** Task **
Write out the listing below again, precisely as it is given.

** Data shown **

::::::::::

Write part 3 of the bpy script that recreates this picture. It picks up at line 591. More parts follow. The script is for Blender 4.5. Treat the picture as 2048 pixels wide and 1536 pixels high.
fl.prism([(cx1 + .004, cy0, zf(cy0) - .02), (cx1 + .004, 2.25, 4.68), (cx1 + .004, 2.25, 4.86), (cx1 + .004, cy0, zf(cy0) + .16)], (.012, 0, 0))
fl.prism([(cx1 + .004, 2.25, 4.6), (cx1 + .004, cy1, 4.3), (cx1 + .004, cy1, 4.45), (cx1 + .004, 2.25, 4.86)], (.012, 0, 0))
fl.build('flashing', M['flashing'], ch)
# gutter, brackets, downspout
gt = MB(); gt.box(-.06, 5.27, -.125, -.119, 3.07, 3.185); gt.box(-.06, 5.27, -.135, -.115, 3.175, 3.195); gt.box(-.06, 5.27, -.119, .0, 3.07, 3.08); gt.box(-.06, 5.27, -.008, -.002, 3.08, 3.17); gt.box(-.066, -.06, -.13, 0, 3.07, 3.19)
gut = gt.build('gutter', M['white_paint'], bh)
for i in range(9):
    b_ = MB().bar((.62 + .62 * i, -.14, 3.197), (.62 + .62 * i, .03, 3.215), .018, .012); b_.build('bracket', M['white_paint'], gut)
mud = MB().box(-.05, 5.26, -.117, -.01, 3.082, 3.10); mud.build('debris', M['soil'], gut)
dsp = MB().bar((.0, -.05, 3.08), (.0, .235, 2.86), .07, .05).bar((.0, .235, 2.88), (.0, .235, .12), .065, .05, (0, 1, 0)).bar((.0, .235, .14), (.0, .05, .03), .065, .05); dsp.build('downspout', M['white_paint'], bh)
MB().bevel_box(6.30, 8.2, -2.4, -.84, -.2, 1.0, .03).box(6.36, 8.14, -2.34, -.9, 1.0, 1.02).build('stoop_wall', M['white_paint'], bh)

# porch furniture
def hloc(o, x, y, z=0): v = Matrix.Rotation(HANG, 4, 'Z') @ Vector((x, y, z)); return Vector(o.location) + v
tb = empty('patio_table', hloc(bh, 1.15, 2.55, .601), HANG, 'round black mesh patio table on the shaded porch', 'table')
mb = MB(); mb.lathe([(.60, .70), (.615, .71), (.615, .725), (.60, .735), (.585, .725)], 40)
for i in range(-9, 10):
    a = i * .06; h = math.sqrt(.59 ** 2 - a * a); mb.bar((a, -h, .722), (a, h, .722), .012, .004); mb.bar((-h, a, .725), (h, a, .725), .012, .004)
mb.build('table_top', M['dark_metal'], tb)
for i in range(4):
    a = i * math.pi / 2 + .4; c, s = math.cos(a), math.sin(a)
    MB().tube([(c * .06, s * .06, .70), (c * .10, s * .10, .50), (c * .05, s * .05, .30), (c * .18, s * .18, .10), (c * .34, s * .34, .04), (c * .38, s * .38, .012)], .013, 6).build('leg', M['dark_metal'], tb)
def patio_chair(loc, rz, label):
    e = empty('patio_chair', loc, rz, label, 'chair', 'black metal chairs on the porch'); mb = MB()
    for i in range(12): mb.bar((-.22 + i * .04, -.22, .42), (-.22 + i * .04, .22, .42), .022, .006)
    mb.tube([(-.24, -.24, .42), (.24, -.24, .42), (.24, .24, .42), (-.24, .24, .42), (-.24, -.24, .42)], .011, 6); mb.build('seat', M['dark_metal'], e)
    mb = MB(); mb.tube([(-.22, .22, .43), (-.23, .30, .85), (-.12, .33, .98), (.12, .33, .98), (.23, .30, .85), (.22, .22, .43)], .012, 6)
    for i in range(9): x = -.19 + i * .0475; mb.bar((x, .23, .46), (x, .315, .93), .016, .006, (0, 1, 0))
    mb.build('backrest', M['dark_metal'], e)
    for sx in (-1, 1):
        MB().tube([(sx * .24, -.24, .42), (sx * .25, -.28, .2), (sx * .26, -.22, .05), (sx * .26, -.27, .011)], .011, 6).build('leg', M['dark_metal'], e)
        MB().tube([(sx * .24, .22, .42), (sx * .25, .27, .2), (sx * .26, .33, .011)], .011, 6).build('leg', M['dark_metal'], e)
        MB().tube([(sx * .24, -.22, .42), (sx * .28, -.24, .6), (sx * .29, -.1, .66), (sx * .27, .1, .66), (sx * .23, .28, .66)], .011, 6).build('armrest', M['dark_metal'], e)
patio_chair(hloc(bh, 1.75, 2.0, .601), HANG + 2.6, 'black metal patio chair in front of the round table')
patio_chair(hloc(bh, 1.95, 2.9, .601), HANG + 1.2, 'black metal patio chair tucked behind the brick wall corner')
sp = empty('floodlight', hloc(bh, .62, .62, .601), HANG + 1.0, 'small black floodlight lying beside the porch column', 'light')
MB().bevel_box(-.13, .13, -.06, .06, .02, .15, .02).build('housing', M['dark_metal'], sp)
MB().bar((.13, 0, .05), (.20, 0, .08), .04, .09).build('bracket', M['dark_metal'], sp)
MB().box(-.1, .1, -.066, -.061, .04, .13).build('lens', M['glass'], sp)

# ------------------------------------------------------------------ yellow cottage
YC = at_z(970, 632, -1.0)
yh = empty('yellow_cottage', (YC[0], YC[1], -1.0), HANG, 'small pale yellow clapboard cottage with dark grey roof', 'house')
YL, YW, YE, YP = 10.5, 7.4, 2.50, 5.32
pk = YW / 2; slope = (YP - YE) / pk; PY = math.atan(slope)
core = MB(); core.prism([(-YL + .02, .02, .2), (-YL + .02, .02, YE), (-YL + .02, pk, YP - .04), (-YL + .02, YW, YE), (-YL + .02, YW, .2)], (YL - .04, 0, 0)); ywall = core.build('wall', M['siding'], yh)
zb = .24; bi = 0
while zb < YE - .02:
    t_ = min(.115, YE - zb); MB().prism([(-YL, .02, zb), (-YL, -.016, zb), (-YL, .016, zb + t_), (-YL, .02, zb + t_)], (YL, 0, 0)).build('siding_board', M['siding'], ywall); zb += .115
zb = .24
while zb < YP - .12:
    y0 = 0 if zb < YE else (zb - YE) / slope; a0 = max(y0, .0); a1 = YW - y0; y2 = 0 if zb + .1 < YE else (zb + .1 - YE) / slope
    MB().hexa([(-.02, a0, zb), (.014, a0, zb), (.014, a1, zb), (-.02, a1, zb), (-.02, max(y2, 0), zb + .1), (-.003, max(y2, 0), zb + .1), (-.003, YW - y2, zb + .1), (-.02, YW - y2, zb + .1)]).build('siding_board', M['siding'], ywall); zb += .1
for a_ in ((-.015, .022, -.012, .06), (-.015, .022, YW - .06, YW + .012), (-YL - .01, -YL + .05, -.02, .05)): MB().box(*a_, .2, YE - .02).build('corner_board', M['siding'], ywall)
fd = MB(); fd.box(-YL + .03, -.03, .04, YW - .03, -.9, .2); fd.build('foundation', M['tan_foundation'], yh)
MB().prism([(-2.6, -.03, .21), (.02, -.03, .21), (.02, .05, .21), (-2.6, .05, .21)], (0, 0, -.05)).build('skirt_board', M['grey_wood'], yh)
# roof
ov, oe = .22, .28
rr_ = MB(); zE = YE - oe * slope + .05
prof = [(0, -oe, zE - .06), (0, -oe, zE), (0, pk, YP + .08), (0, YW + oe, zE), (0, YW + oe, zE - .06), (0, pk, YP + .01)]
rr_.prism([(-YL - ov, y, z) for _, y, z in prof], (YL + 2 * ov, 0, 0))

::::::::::

** Written solution **
Write part 3 of the bpy script that recreates this picture. It picks up at line 591. More parts follow. The script is for Blender 4.5. Treat the picture as 2048 pixels wide and 1536 pixels high.
fl.prism([(cx1 + .004, cy0, zf(cy0) - .02), (cx1 + .004, 2.25, 4.68), (cx1 + .004, 2.25, 4.86), (cx1 + .004, cy0, zf(cy0) + .16)], (.012, 0, 0))
fl.prism([(cx1 + .004, 2.25, 4.6), (cx1 + .004, cy1, 4.3), (cx1 + .004, cy1, 4.45), (cx1 + .004, 2.25, 4.86)], (.012, 0, 0))
fl.build('flashing', M['flashing'], ch)
# gutter, brackets, downspout
gt = MB(); gt.box(-.06, 5.27, -.125, -.119, 3.07, 3.185); gt.box(-.06, 5.27, -.135, -.115, 3.175, 3.195); gt.box(-.06, 5.27, -.119, .0, 3.07, 3.08); gt.box(-.06, 5.27, -.008, -.002, 3.08, 3.17); gt.box(-.066, -.06, -.13, 0, 3.07, 3.19)
gut = gt.build('gutter', M['white_paint'], bh)
for i in range(9):
    b_ = MB().bar((.62 + .62 * i, -.14, 3.197), (.62 + .62 * i, .03, 3.215), .018, .012); b_.build('bracket', M['white_paint'], gut)
mud = MB().box(-.05, 5.26, -.117, -.01, 3.082, 3.10); mud.build('debris', M['soil'], gut)
dsp = MB().bar((.0, -.05, 3.08), (.0, .235, 2.86), .07, .05).bar((.0, .235, 2.88), (.0, .235, .12), .065, .05, (0, 1, 0)).bar((.0, .235, .14), (.0, .05, .03), .065, .05); dsp.build('downspout', M['white_paint'], bh)
MB().bevel_box(6.30, 8.2, -2.4, -.84, -.2, 1.0, .03).box(6.36, 8.14, -2.34, -.9, 1.0, 1.02).build('stoop_wall', M['white_paint'], bh)

# porch furniture
def hloc(o, x, y, z=0): v = Matrix.Rotation(HANG, 4, 'Z') @ Vector((x, y, z)); return Vector(o.location) + v
tb = empty('patio_table', hloc(bh, 1.15, 2.55, .601), HANG, 'round black mesh patio table on the shaded porch', 'table')
mb = MB(); mb.lathe([(.60, .70), (.615, .71), (.615, .725), (.60, .735), (.585, .725)], 40)
for i in range(-9, 10):
    a = i * .06; h = math.sqrt(.59 ** 2 - a * a); mb.bar((a, -h, .722), (a, h, .722), .012, .004); mb.bar((-h, a, .725), (h, a, .725), .012, .004)
mb.build('table_top', M['dark_metal'], tb)
for i in range(4):
    a = i * math.pi / 2 + .4; c, s = math.cos(a), math.sin(a)
    MB().tube([(c * .06, s * .06, .70), (c * .10, s * .10, .50), (c * .05, s * .05, .30), (c * .18, s * .18, .10), (c * .34, s * .34, .04), (c * .38, s * .38, .012)], .013, 6).build('leg', M['dark_metal'], tb)
def patio_chair(loc, rz, label):
    e = empty('patio_chair', loc, rz, label, 'chair', 'black metal chairs on the porch'); mb = MB()
    for i in range(12): mb.bar((-.22 + i * .04, -.22, .42), (-.22 + i * .04, .22, .42), .022, .006)
    mb.tube([(-.24, -.24, .42), (.24, -.24, .42), (.24, .24, .42), (-.24, .24, .42), (-.24, -.24, .42)], .011, 6); mb.build('seat', M['dark_metal'], e)
    mb = MB(); mb.tube([(-.22, .22, .43), (-.23, .30, .85), (-.12, .33, .98), (.12, .33, .98), (.23, .30, .85), (.22, .22, .43)], .012, 6)
    for i in range(9): x = -.19 + i * .0475; mb.bar((x, .23, .46), (x, .315, .93), .016, .006, (0, 1, 0))
    mb.build('backrest', M['dark_metal'], e)
    for sx in (-1, 1):
        MB().tube([(sx * .24, -.24, .42), (sx * .25, -.28, .2), (sx * .26, -.22, .05), (sx * .26, -.27, .011)], .011, 6).build('leg', M['dark_metal'], e)
        MB().tube([(sx * .24, .22, .42), (sx * .25, .27, .2), (sx * .26, .33, .011)], .011, 6).build('leg', M['dark_metal'], e)
        MB().tube([(sx * .24, -.22, .42), (sx * .28, -.24, .6), (sx * .29, -.1, .66), (sx * .27, .1, .66), (sx * .23, .28, .66)], .011, 6).build('armrest', M['dark_metal'], e)
patio_chair(hloc(bh, 1.75, 2.0, .601), HANG + 2.6, 'black metal patio chair in front of the round table')
patio_chair(hloc(bh, 1.95, 2.9, .601), HANG + 1.2, 'black metal patio chair tucked behind the brick wall corner')
sp = empty('floodlight', hloc(bh, .62, .62, .601), HANG + 1.0, 'small black floodlight lying beside the porch column', 'light')
MB().bevel_box(-.13, .13, -.06, .06, .02, .15, .02).build('housing', M['dark_metal'], sp)
MB().bar((.13, 0, .05), (.20, 0, .08), .04, .09).build('bracket', M['dark_metal'], sp)
MB().box(-.1, .1, -.066, -.061, .04, .13).build('lens', M['glass'], sp)

# ------------------------------------------------------------------ yellow cottage
YC = at_z(970, 632, -1.0)
yh = empty('yellow_cottage', (YC[0], YC[1], -1.0), HANG, 'small pale yellow clapboard cottage with dark grey roof', 'house')
YL, YW, YE, YP = 10.5, 7.4, 2.50, 5.32
pk = YW / 2; slope = (YP - YE) / pk; PY = math.atan(slope)
core = MB(); core.prism([(-YL + .02, .02, .2), (-YL + .02, .02, YE), (-YL + .02, pk, YP - .04), (-YL + .02, YW, YE), (-YL + .02, YW, .2)], (YL - .04, 0, 0)); ywall = core.build('wall', M['siding'], yh)
zb = .24; bi = 0
while zb < YE - .02:
    t_ = min(.115, YE - zb); MB().prism([(-YL, .02, zb), (-YL, -.016, zb), (-YL, .016, zb + t_), (-YL, .02, zb + t_)], (YL, 0, 0)).build('siding_board', M['siding'], ywall); zb += .115
zb = .24
while zb < YP - .12:
    y0 = 0 if zb < YE else (zb - YE) / slope; a0 = max(y0, .0); a1 = YW - y0; y2 = 0 if zb + .1 < YE else (zb + .1 - YE) / slope
    MB().hexa([(-.02, a0, zb), (.014, a0, zb), (.014, a1, zb), (-.02, a1, zb), (-.02, max(y2, 0), zb + .1), (-.003, max(y2, 0), zb + .1), (-.003, YW - y2, zb + .1), (-.02, YW - y2, zb + .1)]).build('siding_board', M['siding'], ywall); zb += .1
for a_ in ((-.015, .022, -.012, .06), (-.015, .022, YW - .06, YW + .012), (-YL - .01, -YL + .05, -.02, .05)): MB().box(*a_, .2, YE - .02).build('corner_board', M['siding'], ywall)
fd = MB(); fd.box(-YL + .03, -.03, .04, YW - .03, -.9, .2); fd.build('foundation', M['tan_foundation'], yh)
MB().prism([(-2.6, -.03, .21), (.02, -.03, .21), (.02, .05, .21), (-2.6, .05, .21)], (0, 0, -.05)).build('skirt_board', M['grey_wood'], yh)
# roof
ov, oe = .22, .28
rr_ = MB(); zE = YE - oe * slope + .05
prof = [(0, -oe, zE - .06), (0, -oe, zE), (0, pk, YP + .08), (0, YW + oe, zE), (0, YW + oe, zE - .06), (0, pk, YP + .01)]
rr_.prism([(-YL - ov, y, z) for _, y, z in prof], (YL + 2 * ov, 0, 0))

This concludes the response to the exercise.